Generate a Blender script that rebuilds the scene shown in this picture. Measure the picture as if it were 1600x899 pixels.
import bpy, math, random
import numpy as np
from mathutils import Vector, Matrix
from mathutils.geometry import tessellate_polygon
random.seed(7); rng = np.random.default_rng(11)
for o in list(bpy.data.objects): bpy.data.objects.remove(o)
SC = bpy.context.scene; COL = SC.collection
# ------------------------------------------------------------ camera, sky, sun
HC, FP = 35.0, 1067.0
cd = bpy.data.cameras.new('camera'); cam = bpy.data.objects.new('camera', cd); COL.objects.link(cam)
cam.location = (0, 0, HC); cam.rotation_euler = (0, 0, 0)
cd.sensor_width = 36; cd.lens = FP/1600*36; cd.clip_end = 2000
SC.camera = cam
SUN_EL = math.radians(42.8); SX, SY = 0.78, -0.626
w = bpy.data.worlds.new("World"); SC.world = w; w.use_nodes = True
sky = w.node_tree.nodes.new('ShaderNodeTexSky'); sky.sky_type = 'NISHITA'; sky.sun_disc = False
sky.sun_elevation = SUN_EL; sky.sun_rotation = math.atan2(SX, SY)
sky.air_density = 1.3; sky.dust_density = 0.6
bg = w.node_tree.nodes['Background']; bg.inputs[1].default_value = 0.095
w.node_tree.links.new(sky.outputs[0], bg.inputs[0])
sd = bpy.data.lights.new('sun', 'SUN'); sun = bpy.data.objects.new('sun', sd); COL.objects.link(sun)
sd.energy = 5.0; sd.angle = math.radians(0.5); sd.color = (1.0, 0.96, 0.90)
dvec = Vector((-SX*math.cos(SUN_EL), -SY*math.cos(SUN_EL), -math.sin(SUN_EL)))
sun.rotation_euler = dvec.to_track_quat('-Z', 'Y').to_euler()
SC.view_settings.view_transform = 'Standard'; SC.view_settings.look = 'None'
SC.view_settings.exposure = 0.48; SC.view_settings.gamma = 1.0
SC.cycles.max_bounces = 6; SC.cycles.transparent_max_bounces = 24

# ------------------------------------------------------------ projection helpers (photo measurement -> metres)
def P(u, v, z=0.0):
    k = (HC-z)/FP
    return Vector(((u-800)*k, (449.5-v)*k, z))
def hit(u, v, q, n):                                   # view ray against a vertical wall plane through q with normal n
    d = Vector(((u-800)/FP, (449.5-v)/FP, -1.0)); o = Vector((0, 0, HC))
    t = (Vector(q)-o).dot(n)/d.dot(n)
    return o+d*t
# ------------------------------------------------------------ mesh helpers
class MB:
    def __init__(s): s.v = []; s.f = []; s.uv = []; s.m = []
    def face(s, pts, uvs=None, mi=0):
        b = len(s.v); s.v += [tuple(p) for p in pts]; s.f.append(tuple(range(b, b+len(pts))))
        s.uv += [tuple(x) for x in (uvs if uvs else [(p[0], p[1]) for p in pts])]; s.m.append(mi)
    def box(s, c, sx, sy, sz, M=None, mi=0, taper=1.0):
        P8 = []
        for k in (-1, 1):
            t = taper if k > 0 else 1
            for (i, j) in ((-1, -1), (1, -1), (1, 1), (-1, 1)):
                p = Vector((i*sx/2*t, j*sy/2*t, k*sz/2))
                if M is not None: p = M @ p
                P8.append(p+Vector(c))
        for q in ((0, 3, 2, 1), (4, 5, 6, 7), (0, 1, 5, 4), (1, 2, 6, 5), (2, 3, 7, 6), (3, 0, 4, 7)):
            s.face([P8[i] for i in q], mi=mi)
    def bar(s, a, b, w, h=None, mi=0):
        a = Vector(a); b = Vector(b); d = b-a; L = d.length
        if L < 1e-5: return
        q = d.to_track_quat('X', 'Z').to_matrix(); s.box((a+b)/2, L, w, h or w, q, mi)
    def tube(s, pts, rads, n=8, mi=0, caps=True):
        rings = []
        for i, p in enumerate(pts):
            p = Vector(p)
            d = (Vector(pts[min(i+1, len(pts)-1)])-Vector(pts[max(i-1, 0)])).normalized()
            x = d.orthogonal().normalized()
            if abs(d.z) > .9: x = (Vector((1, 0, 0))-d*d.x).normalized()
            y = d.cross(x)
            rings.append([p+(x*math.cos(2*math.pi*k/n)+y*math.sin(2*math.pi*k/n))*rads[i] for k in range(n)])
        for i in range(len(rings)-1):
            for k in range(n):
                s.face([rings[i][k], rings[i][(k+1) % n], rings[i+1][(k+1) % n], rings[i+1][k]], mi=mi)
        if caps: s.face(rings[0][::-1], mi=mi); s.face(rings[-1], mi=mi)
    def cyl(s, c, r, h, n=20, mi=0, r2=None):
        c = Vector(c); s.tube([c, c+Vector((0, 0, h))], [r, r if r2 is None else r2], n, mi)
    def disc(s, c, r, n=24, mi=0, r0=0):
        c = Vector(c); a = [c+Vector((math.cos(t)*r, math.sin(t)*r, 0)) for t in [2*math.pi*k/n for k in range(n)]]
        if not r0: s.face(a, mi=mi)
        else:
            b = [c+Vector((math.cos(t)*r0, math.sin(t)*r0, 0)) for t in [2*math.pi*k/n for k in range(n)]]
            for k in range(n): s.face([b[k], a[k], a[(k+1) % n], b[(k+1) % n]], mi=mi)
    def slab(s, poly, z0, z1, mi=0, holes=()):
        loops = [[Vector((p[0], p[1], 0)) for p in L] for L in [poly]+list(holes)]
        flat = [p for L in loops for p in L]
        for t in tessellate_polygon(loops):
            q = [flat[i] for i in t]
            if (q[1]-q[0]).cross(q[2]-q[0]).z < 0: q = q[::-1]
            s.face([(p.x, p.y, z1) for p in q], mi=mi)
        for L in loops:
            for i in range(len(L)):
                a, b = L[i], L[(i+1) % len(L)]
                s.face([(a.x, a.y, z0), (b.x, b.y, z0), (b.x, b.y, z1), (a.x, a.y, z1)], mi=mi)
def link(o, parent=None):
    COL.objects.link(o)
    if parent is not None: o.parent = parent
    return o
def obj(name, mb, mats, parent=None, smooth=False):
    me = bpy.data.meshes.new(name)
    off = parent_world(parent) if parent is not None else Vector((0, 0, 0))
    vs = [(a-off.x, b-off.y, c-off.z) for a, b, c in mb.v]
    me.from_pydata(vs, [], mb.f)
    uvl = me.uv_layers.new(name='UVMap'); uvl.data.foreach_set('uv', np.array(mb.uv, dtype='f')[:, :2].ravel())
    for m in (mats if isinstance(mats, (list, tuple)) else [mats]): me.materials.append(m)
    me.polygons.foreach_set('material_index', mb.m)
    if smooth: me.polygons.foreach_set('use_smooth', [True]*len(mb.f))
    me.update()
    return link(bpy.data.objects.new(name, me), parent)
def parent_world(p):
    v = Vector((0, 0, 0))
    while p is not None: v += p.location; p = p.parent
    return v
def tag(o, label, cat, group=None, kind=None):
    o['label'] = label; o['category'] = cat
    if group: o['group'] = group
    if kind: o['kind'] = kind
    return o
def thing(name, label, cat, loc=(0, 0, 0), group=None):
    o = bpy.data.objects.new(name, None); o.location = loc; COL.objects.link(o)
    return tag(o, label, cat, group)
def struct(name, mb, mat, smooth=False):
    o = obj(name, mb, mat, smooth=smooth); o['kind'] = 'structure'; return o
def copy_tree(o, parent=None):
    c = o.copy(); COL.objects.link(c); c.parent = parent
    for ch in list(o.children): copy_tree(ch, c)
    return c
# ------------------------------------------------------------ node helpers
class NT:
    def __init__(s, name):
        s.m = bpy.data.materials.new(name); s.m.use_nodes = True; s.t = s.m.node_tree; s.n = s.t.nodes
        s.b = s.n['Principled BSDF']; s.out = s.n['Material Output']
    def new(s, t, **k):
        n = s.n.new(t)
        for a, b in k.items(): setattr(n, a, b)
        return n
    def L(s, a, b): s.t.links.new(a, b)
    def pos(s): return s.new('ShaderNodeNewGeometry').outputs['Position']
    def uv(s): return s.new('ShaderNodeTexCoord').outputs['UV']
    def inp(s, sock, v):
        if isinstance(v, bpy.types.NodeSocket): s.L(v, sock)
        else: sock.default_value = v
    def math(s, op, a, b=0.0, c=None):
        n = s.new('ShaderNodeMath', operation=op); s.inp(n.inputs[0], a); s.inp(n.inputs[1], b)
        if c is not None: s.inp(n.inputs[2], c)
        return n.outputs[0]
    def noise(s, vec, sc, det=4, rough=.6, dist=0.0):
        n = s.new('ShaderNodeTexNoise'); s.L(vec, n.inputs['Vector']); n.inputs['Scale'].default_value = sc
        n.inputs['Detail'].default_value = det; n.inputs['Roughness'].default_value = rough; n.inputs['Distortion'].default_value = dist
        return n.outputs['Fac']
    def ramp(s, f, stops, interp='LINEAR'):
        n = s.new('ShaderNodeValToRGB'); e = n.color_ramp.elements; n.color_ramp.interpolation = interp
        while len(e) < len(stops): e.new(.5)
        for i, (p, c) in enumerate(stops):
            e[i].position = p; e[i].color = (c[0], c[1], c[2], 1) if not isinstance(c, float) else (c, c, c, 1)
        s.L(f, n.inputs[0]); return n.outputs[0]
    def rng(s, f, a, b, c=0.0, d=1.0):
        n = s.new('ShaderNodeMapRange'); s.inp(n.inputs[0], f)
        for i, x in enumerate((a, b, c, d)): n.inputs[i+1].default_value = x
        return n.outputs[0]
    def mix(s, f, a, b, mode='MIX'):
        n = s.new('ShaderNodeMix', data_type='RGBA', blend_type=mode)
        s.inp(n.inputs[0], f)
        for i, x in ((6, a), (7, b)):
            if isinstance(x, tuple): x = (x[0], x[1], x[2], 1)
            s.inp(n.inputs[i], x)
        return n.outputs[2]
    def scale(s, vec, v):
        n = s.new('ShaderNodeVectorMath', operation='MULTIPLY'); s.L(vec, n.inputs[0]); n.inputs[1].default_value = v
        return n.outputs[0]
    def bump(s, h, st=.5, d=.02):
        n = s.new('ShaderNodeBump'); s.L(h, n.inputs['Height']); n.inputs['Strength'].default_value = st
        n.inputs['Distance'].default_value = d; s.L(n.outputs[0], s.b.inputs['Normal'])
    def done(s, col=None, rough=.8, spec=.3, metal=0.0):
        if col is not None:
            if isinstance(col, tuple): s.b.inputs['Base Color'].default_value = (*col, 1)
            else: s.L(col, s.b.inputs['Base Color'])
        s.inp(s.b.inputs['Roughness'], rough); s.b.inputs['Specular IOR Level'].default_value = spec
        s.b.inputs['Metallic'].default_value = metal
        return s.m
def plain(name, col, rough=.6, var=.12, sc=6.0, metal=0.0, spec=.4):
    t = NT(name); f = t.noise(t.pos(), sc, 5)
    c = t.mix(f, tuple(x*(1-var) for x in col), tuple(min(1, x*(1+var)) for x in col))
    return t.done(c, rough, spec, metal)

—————

> [What is required]:
Go through the listing above and pull out each line containing the word "scene".

> [Response to the task]:
Generate a Blender script that rebuilds the scene shown in this picture. Measure the picture as if it were 1600x899 pixels.
SC = bpy.context.scene; COL = SC.collection